Apart from the Khashoggi murder, relations between the US and Saudi Arabia recently came into the limelight again when it became known that Washington wished to sell nuclear technology to Riyad.

This matter is now under investigation by the US Congress, and its fallout is still uncertain. But it may help to explain why the Saudis are now looking elsewhere to prop up their economic relations.

Meanwhile, Beijing is involved in a large-scale crackdown against its Muslim minority in the western Xinjiang Autonomous Region.

According to Human Rights Watch and other organisations, Chinese authorities detained tens of thousands, some say up to a million, Uyghurs in camps where they are being submitted to systematic brainwashing and electronic surveillance with the aim of “eradicating religious extremism.”

Muslim solidarity?

Did crown prince Salman, heir to the Saudi throne and set to become the next Guardian of the Two Holy Mosques, one of the most important functions within the Muslim world, and Imran Kahn, president of Pakistan, one of the world’s most populous Muslim countries and neighbour of China, discuss Beijing’s brutal crackdown?

“Pakistan has had its own share of problems and I don’t think the country can really risk losing big investments from China by raising an issue that is totally an internal matter of the Chinese Republic,” says Imtiaz Gul, a Pakistani political analyst and head of the Center of Research and Security Studies in Islamabad, an independent think tank.

“They tell the Pakistani officials that the issue of the Muslims in western Xinjiang is being dealt with according to the laws of the land.

“And there hasn’t been an open debate or a public or private conversation about this issue."

What does this say about Muslim solidarity?

“Muslim solidarity comes next to economic interests,” says Gul. “International bilateral relations are defined and driven mostly by economic interests, not by religious beliefs or mere emotions.”

Investment in India

After Pakistan, crown prince Salman went to India.
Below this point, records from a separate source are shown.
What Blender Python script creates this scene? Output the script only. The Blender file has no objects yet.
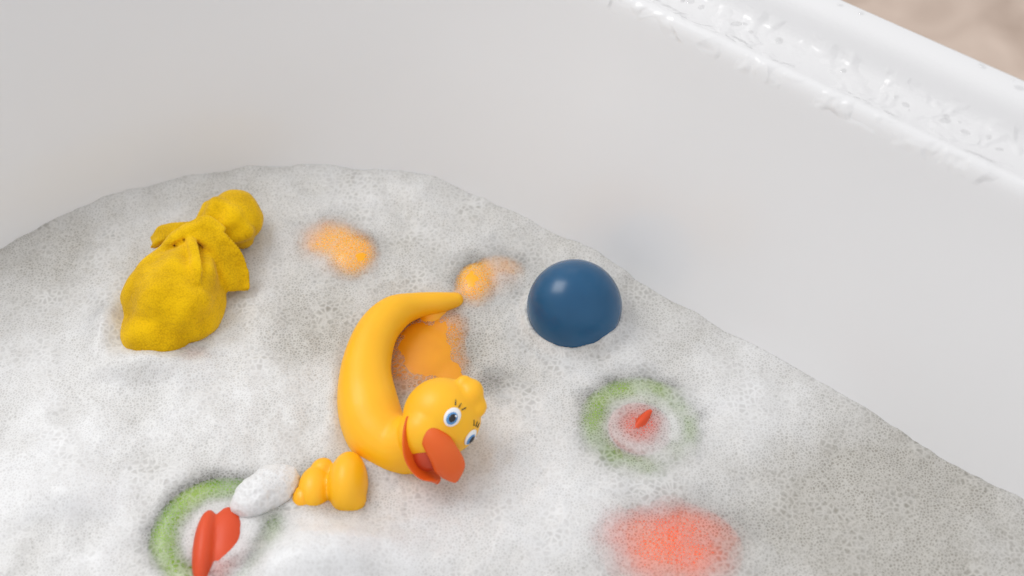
import bpy, bmesh, math, random
from mathutils import Vector, Matrix, noise
random.seed(4)
sc = bpy.context.scene
sc.view_settings.view_transform = 'Standard'
sc.view_settings.look = 'None'

# ------------------------------------------------------------------ helpers
def link(ob, parent=None):
    sc.collection.objects.link(ob)
    if parent: ob.parent = parent
    return ob

def empty(name):
    e = bpy.data.objects.new(name, None)
    e.empty_display_size = 0.03
    return link(e)

def obj_from_bm(bm, name, mat, parent=None, smooth=True):
    me = bpy.data.meshes.new(name)
    bm.normal_update()
    bm.to_mesh(me); bm.free()
    if smooth:
        for p in me.polygons: p.use_smooth = True
    me.materials.append(mat)
    return link(bpy.data.objects.new(name, me), parent)

def ball(bm, c, r, rot=None, seg=32, rings=20):
    if not hasattr(r, '__len__'): r = (r, r, r)
    M = Matrix.Translation(Vector(c))
    if rot is not None: M = M @ rot.to_4x4()
    M = M @ Matrix.Diagonal((r[0], r[1], r[2], 1))
    return bmesh.ops.create_uvsphere(bm, u_segments=seg, v_segments=rings, radius=1, matrix=M)['verts']

def catmull(pts, n=8):
    P = [pts[0]] + list(pts) + [pts[-1]]
    out = []
    for i in range(1, len(P) - 2):
        p0, p1, p2, p3 = [Vector(q) for q in P[i-1:i+3]]
        for k in range(n):
            t = k / n
            out.append(0.5*((2*p1)+(p2-p0)*t+(2*p0-5*p1+4*p2-p3)*t*t+(3*p1-p0-3*p2+p3)*t**3))
    out.append(Vector(P[-2]))
    return out

def tube(bm, pts, n=8, seg=24, flat=1.0, fold=None, caps=True):
    """pts: (x,y,z,r) ; closed-ended lofted tube. fold(u, q) -> radius multiplier"""
    sp = catmull([Vector(p) for p in pts], n)
    rings = []
    for i, p in enumerate(sp):
        a = sp[max(0, i-1)].to_3d(); b = sp[min(len(sp)-1, i+1)].to_3d()
        t = (b-a).normalized()
        up = Vector((0, 0, 1))
        s = t.cross(up).normalized(); u = s.cross(t)
        r = max(p[3], 1e-4); c = p.to_3d()
        row = []
        for j in range(seg):
            q = 2*math.pi*j/seg
            k = r*(fold(i/(len(sp)-1), q) if fold else 1)
            row.append(bm.verts.new(c + s*math.cos(q)*k + u*math.sin(q)*k*flat))
        rings.append(row)
    for A_, B in zip(rings, rings[1:]):
        for j in range(seg):
            bm.faces.new((A_[j], A_[(j+1) % seg], B[(j+1) % seg], B[j]))
    bm.faces.new(rings[0][::-1]); bm.faces.new(rings[-1])
    bmesh.ops.recalc_face_normals(bm, faces=bm.faces[:])
    if caps:
        ball(bm, sp[0].to_3d(), (sp[0][3], sp[0][3], sp[0][3]*flat)); ball(bm, sp[-1].to_3d(), (sp[-1][3], sp[-1][3], sp[-1][3]*flat))

def remesh(ob, vox, smooth=6):
    m = ob.modifiers.new('fuse', 'REMESH'); m.mode = 'VOXEL'; m.voxel_size = vox; m.use_smooth_shade = True
    s = ob.modifiers.new('soften', 'SMOOTH'); s.iterations = smooth; s.factor = 0.5

# ------------------------------------------------------------------ materials
def new_mat(name):
    m = bpy.data.materials.new(name); m.use_nodes = True
    nt = m.node_tree
    return m, nt, nt.nodes['Principled BSDF'], nt.nodes['Material Output']

def N(nt, typ, **kw):
    n = nt.nodes.new(typ)
    for k, v in kw.items():
        if k.startswith('i_'):
            key = k[2:]
            key = int(key) if key.isdigit() else key.replace('_', ' ')
            n.inputs[key].default_value = v
        else: setattr(n, k, v)
    return n

def ramp(nt, stops):
    r = nt.nodes.new('ShaderNodeValToRGB')
    e = r.color_ramp.elements
    while len(e) < len(stops): e.new(0.5)
    for el, (p, c) in zip(e, stops):
        el.position = p; el.color = (*c, 1) if len(c) == 3 else c
    return r

def rubber(name, col, col2, rough=0.38, sss=0.15, coat=0.1):
    m, nt, b, o = new_mat(name); L = nt.links
    tc = N(nt, 'ShaderNodeTexCoord')
    no = N(nt, 'ShaderNodeTexNoise', i_Scale=25.0, i_Detail=3.0)
    L.new(tc.outputs['Object'], no.inputs['Vector'])
    r = ramp(nt, [(0.35, col), (0.7, col2)])
    L.new(no.outputs['Fac'], r.inputs[0]); L.new(r.outputs[0], b.inputs['Base Color'])
    b.inputs['Roughness'].default_value = rough
    b.inputs['Subsurface Weight'].default_value = sss
    b.inputs['Subsurface Radius'].default_value = (0.01, 0.004, 0.002)
    b.inputs['Subsurface Scale'].default_value = 0.5
    b.inputs['Coat Weight'].default_value = coat
    return m

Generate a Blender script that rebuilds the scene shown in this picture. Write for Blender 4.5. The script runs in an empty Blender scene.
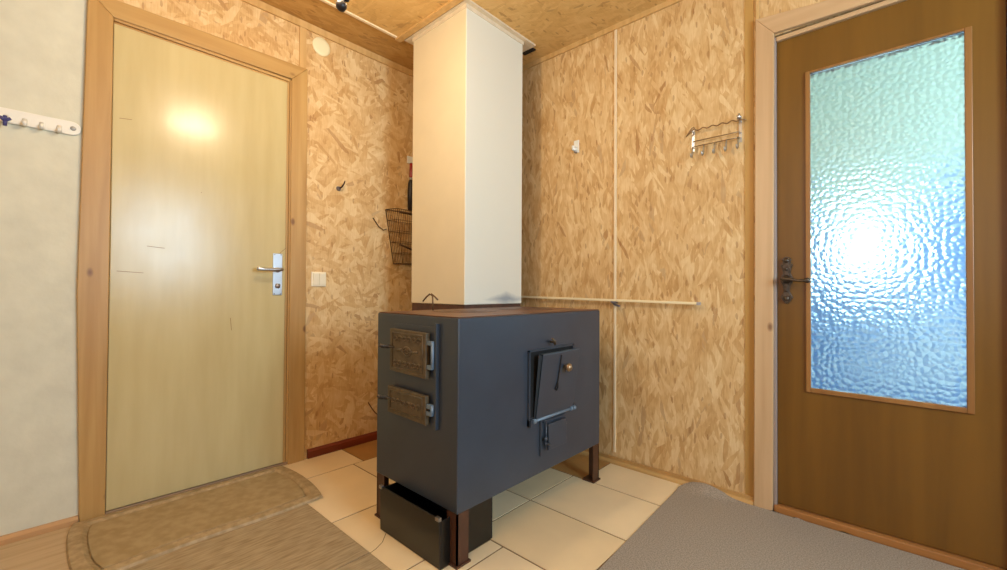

Following his meeting with Prime Minister Narendra Modi, the Saudi Arabian royal said the kingdom saw investment opportunities likely to exceed $100 billion.

He also vowed to help efforts to crack down on terrorism, as the Indian-Arab meeting was overshadowed by a suicide bomb attack that India has blamed on Pakistan, a key Saudi ally.

Kamal Chenoy, a political science professor with the Jawaharlal Nehru University in New Delhi, thinks that crown prince Salman tried to add to his personal status by attempting to broker some sort of truce between India and Pakistan.

He added that Salman had faced little criticism, in India or in Pakistan, regarding his alleged involvement in the Khashoggi murder.

“No one in the Indian establishment or the Pakistani establishment says very much about that.”

Salman 'vulnerable'

He won’t expect criticism from China either, and observers think he will refrain from attacking Beijing’s treatment of the Uyghurs.

“It is just too difficult,” says Michael Dillon, in UK-based independent China scholar and Xinjiang specialist.

“First of all, Mohammad bin Salman is vulnerable. And in the end, what this tour is about is money and energy.

“Mere matters of imprisonment, torture and murder are not going to be allowed to get in the way of economic arrangements,” he says.

And one of the economic arrangements concerns Saudi oil sales to China.

At the end of last year, Saudi Arabia overtook Russia as China’s largest crude oil supplier, breaking Russia’s 19-month streak of delivering the most crude to China – the world’s largest oil importer.

Despite its disappointing economic performance last year, China continues to have an insatiable hunger for oil, of which the Saudis still have plenty.